The Bank of Japan could become unprofitable as interest rates rise and the deposits it holds become far more expensive.
“It’s quite possible that the BOJ will run in the red,” said Hideo Kumano, executive chief economist at Dai-Ichi Life Research Institute.
Analysts add that the independence of the institution could be threatened if it becomes a money-losing entity.
The BOJ is now in a race to cut the size of its bond holdings so it can reduce its deposit obligations and the risk that comes with them, they note.
Japan’s central bank has a ¥750 trillion ($4.7 trillion) balance sheet. Much of its holdings are funded with interest-bearing deposits from private financial institutions.
These currently total about ¥470 trillion — about $3 trillion — and the rate on them is about 0.1%.
Given that the BOJ is looking to raise its short-term interest rate, the interest payments will likely swell. If the central bank raises the rate to 1%, it must pay nearly ¥5 trillion of interest annually. The total ordinary profits of Japanese banks nationwide was about ¥4.1 trillion in fiscal 2022.
As interest rates rise, the central bank will have to pay more on deposits, resulting in a mismatch between what it pays out and how much it receives on bonds it holds.
At some point, it could start to lose money.
Takahide Kiuchi, executive economist at Nomura Research Institute, estimates in a report published in January that the BOJ would be running in the red if it raises its benchmark rate to 0.6%.
Most BOJ profits are paid to the government, and since the Bank of Japan Act — which gave the central bank more independence — was passed in 1998, the BOJ has never run a full-year deficit.
In fiscal 2023, the government received a record ¥2.17 trillion from the central bank. That is almost 2% of the government’s total budget.
“The government would lose the revenue and it would cause huge damage,” Kumano said in discussing the consequences of a rapid increase in interest rates.
Whether the BOJ actually loses money will depend on the pace of the rate increases and the pace at which the balance sheet is trimmed, he added.
Central bank independence could be threatened if profits become losses as it could face political attacks, according to analysts.
“If the government starts saying that running a deficit is bad, the freedom of policy making would be restrained,” Kumano, a former BOJ official, said.
The U.S. Federal Reserve has already had to deal with this problem.

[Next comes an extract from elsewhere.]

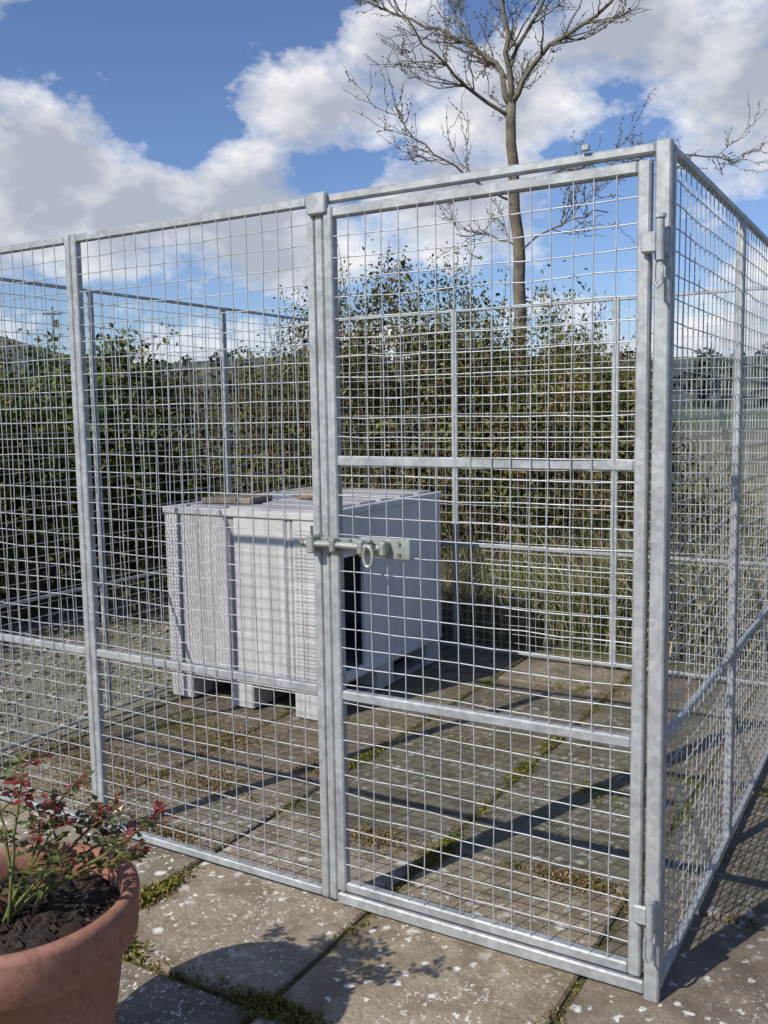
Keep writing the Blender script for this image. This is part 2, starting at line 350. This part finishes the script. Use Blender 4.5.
door.box(xform('front',d0_,n0,z0_),xform('front',d0_+Td,n1,z1_),.004)
door.box(xform('front',d1_-Td,n0,z0_),xform('front',d1_,n1,z1_),.004)
for z in (z0_,HM-.017,HD-.014,z1_-Td):
    door.box(xform('front',d0_+Td,n0+.001,z+.001),xform('front',d1_-Td,n1-.001,z+Td-.001),.004)
wires('front',d0_+Td-.004,d1_-Td+.004,z0_+Td-.004,z1_-Td+.004,.001,dw,.008)
door.obj('door_frame',M_frame,pen); dw.obj('door_mesh',M_wire,pen,True)
hw=MB()
for z in (1.693,.215):
    hw.box((-.056,-.012,z-.022),(-.022,-.024,z+.022),.004)
    hw.box((-.022,-.0,z-.03),(-.002,-.030,z+.03),.006)
    hw.tube([(-.012,-.034,z-.04),(-.012,-.034,z+.045)],.0085,10)
    hw.tube([(-.012,-.034,z+.045),(-.012,-.034,z+.053)],.012,10)
    hw.tube([(-.012,-.034,z-.04),(-.006,-.04,z-.065),(-.007,-.04,z-.088),(-.014,-.04,z-.096),(-.022,-.04,z-.085),(-.022,-.037,z-.04)],.0038,7)
hw.box((-D-.012,.004,H-.05),(-D+.045,-.014,H+.004),.004)
hw.box((-D-.022,.0,.99),(-D+.006,-.009,1.035),.003)
hw.box((-.19,.0,H+.001),(-.172,-.012,H+.014),.002)
hw.obj('hinges_and_clips',M_frame,pen)
bt=MB(); zb=1.008
bt.box((-D+.125,-.008,zb-.026),(-D+.275,-.013,zb+.026),.002)
bt.tube([(-D-.035,-.03,zb+.004),(-D+.2,-.03,zb+.004)],.009,12)
for x in (-D+.06,-D+.145,-D+.21): bt.box((x-.009,-.009,zb-.016),(x+.009,-.043,zb+.02),.004)
bt.box((-D+.03,-.008,zb-.02),(-D+.124,-.012,zb+.02),.002)
bt.box((-D-.02,-.004,zb-.022),(-D+.004,-.044,zb+.026),.004)
bt.box((-D-.02,-.004,zb-.019),(-D+.029,-.01,zb+.019),.002)
xr=-D+.18
bt.tube([(xr,-.03,zb+.01),(xr,-.05,zb+.024),(xr,-.056,zb+.018)],.006,8)
bt.tube([(xr+.013*sin(a),-.057,zb-.016+.026*cos(a)) for a in np.linspace(0,2*pi,17)],.0048,8)
bt.obj('slide_bolt',M_bolt,pen)
bd=MB()
for x,z in ((-D+.245,zb+.014),(-D+.245,zb-.014),(-D+.1,zb+.0145)): bd.tube([(x,-.012,z),(x,-.0165,z)],.005,8)
bd.tube([(-D-.028,-.03,zb+.004),(-D-.042,-.03,zb+.004)],.0095,12)
bd.tube([(-D-.008,-.03,zb-.02),(-D-.008,-.03,zb+.05)],.0035,6)
bd.obj('bolt_screws',M_rust,pen)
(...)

It booked an operating loss of $114.3 billion last year as rates rose rapidly in the United States and the institution had to pay more in interest on deposits.
The U.S. Fed has downplayed the possibility that losses would hinder it in carrying out its mission.
Even if “the Fed’s net income turns negative temporarily, the Fed would still be able to meet all its responsibilities,” it wrote in a July 2022 note.
Last September, BOJ Gov. Kazuo Ueda offered some assurances about the ability of the central bank to do its job in the event of losses being incurred.
“A central bank’s ability to conduct monetary policy is not impaired by a temporary decrease in its profits and capital,” he noted.
“Central banks are unique in terms of their profit structure and their function as issuers of banknotes. Central banks have aspects that cannot be captured through analogies with private financial institutions or business corporations,” Ueda added.
The BOJ is already set to trim the size of its balance sheet. It is planning to cut the purchase of government bonds, which results in a net reduction in the amount of debt owned as bonds already on the books hit maturity.
Reducing bond purchases is in line with its efforts to allow long-term rates to be guided more by the market. The net reduction in bonds owned could also help stabilize the yen, which is currently trading at 38-year lows.
Analysts said that the need to reduce its exposure to interest-rate risk might also compel the central bank to cut its purchases of government bonds.
The BOJ currently buys about ¥6 trillion of bonds each month. It said after its June meeting that it would present a plan to reduce that amount after its July meeting.
Lack of clarity on the reduction in bond purchases has been cited by some analysts as one reason for the yen hitting recent lows, as it suggests uncertainty about the BOJ’s commitment to tightening monetary policy.